Kota Salatiga telah berdiri sejak 24 Juli 750 Masehi. Saat ini, kota Salatiga yang berada di provinsi Jawa tengah ini sudah berusia 1273 tahun sehingga menjadikannya sebagai kota tertua kedua di Indonesia setelah Palembang yang berdiri pada tahun 682 Masehi.
Mengutip dari laman Pemerintah Kota Salatiga, sejarah terbentuknya Salatiga tercantum dalam Prasasti Plumpulang. Dari prasasti yang terbuat dari material batu andesit berukuran besar diketahui bahwa Salatiga sudah ada sejak tahun 750 Masehi.
Prasasti ini mengatur status tanah perdikan sebagai penghargaan yang diberikan oleh raja kepada daerah yang berjasa. Prasasti ini ditulis dalam bahasa Jawa kuno dengan ucapan Srir Astu Swasti Prajabyah yang berarti Semoga Bahagia, Selamatlah Rakyat Sekalian.
Para sejarawan meyakini masyarakat Hampra memberikan jasa kepada Raja Bhanu yang menguasai wilayah Salatiga. Prasasti ini menjadi dasar berdirinya Hampra sebagai daerah Perdikan dan menetapkan tanggal 24 Juli sebagai Hari Jadi Kota Salatiga.
Pada zaman kolonial, Kota Salatiga mempunyai batas yang jelas dan statusnya telah diatur. Berdasarkan Staatblad 1917 No. 266, pada tanggal 1 Juli 1917, Stad Gemeente Salatiga didirikan dengan wilayah yang terdiri dari 8 desa.
Kota Salatiga dikenal karena faktor geografisnya yang menjanjikan, udara sejuk, dan letak strategisnya di masa penjajahan Belanda. Bangunan peninggalan Belanda yang terkenal di Salatiga adalah Gereja GPIB Tamansari dan Hotel Pension Van Blommestein
Di samping itu, ada pula Pendapa Pakuwon (Jalan Brigjen Sudiarto), Rumah Dinas (Rumdin) Wali Kota Salatiga di Jalan Diponegoro, Gedung Papak di Jalan Sukowati. Banyaknya bangunan tua tersebut membuat Salatiga layak masuk daftar kota tertua.
Gemeente yang didirikan berdasarkan Staatblad 1923 No. 393. Namun, status tersebut kemudian dicabut oleh Undang-Undang No 17 tahun 1995 yang mengatur pembentukkan daerah-daerah kecil di Jawa.

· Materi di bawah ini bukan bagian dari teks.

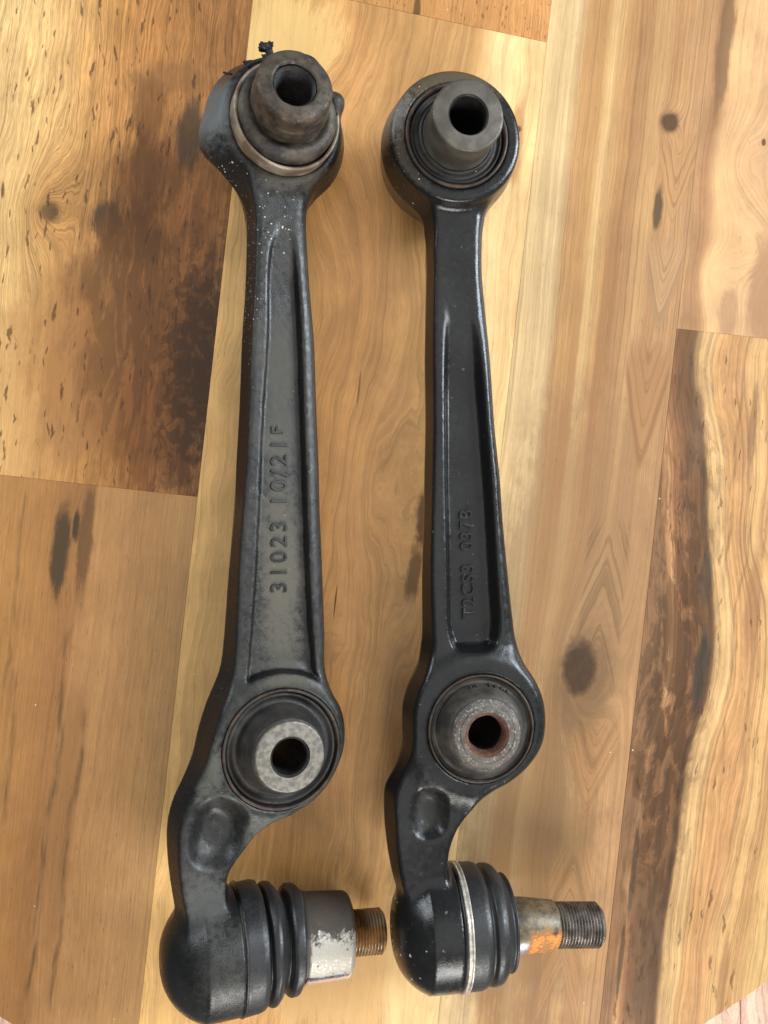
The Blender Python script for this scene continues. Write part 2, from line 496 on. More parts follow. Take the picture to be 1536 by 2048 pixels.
# ------------------------------------------------------------------ floor below the table
FZ = -0.72
gf = G("floor_screed")
floor_base = slab([(-1500, -1500), (1500, -1500), (1500, 1500), (-1500, 1500)], FZ - 0.03, FZ - 0.012, 0)
floor = linked("floor", floor_base, gf.finish(S(120, 92, 78), 0.8))
floor["kind"] = "structure"
fw = [wood("floor_oak_%d" % k, -1500, 1500, [(0, S(236, 190, 164)), (0.5, S(238, 196, 170)), (1, S(234, 188, 162))], seed=20 + k * 3.3, rings=0.28,
           ring_freq=0.12, grain=0.14, wander=34, wlen=(0.008, 0.004), mottle=0.08, gain=0.82) for k in range(3)]
rnd = random.Random(5)
for i in range(12):
    x0 = -720 + i * 120
    yc = rnd.uniform(-250, 250)
    for (ya, yb) in ((-1300, yc), (yc, 1300)):
        linked("floor_board", slab([(x0 + .4, ya + .4), (x0 + 119.6, ya + .4), (x0 + 119.6, yb - .4), (x0 + .4, yb - .4)], FZ - 0.0119, FZ, 0.0008), fw[rnd.randrange(3)], floor)


# ------------------------------------------------------------------ solid modelling: sampled distance field -> mesh
def smooth_poly(pts, sub=6):
    P = np.array(pts, float)
    n = len(P)
    out = []
    for i in range(n):
        p0, p1, p2, p3 = P[i - 1], P[i], P[(i + 1) % n], P[(i + 2) % n]
        for k in range(sub):
            t = k / sub
            out.append(0.5 * ((2 * p1) + (-p0 + p2) * t + (2 * p0 - 5 * p1 + 4 * p2 - p3) * t * t + (-p0 + 3 * p1 - 3 * p2 + p3) * t ** 3))
    return np.array(out)


def poly_sdf(X_, Y_, pts):
    d = np.full(X_.shape, 1e9)
    s = np.ones(X_.shape)
    n = len(pts)
    for i in range(n):
        ax, ay = pts[i]
        bx, by = pts[(i + 1) % n]
        ex, ey = bx - ax, by - ay
        wx, wy = X_ - ax, Y_ - ay
        t = np.clip((wx * ex + wy * ey) / (ex * ex + ey * ey + 1e-12), 0, 1)
        dx, dy = wx - ex * t, wy - ey * t
        d = np.minimum(d, dx * dx + dy * dy)
        c1, c2, c3 = Y_ >= ay, Y_ < by, ex * wy > ey * wx
        flip = (c1 & c2 & c3) | (~c1 & ~c2 & ~c3)
        s = np.where(flip, -s, s)
    return s * np.sqrt(d)


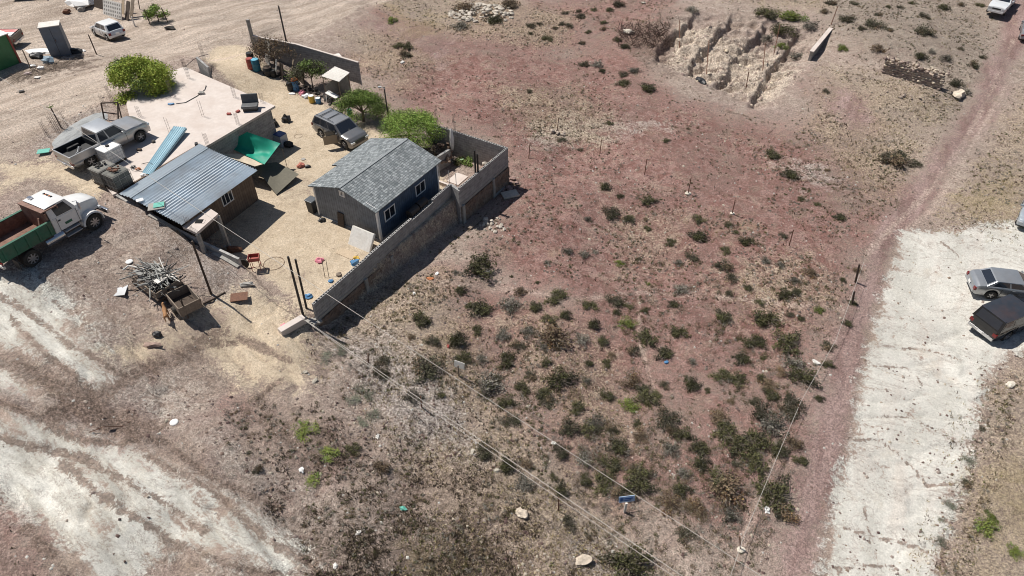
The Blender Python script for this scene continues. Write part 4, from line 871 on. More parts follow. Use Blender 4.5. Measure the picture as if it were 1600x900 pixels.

Bila dilihat dari administratif pemerintahan, Salatiga memiliki luas wilayah 17,82 kilometer persegi. Sebanyak 75 persen dari wilayah tersebut merupakan wilayah perkotaan sehingga dinilai kurang efisien.
Sehingga pada akhirnya muncul ide untuk membagi wilayah ini yang dimulai pada tahun 1983. Berikutnya pada tahun 1992, ide ini diwujudkan melalui Peraturan Pemerintah No.69 tahun 1992 yang mengatur pembagian wilayah Salatiga menjadi 5.898 Ha.
Seiring dengan perkembangan Undang-Undang No. 22 tahun 1999 tentang Pemerintah Daerah, Kotamadya Daerah Tingkat II Salatiga mengubah namanya menjadi Kota Salatiga sesuai dengan amanat undang-undang tersebut.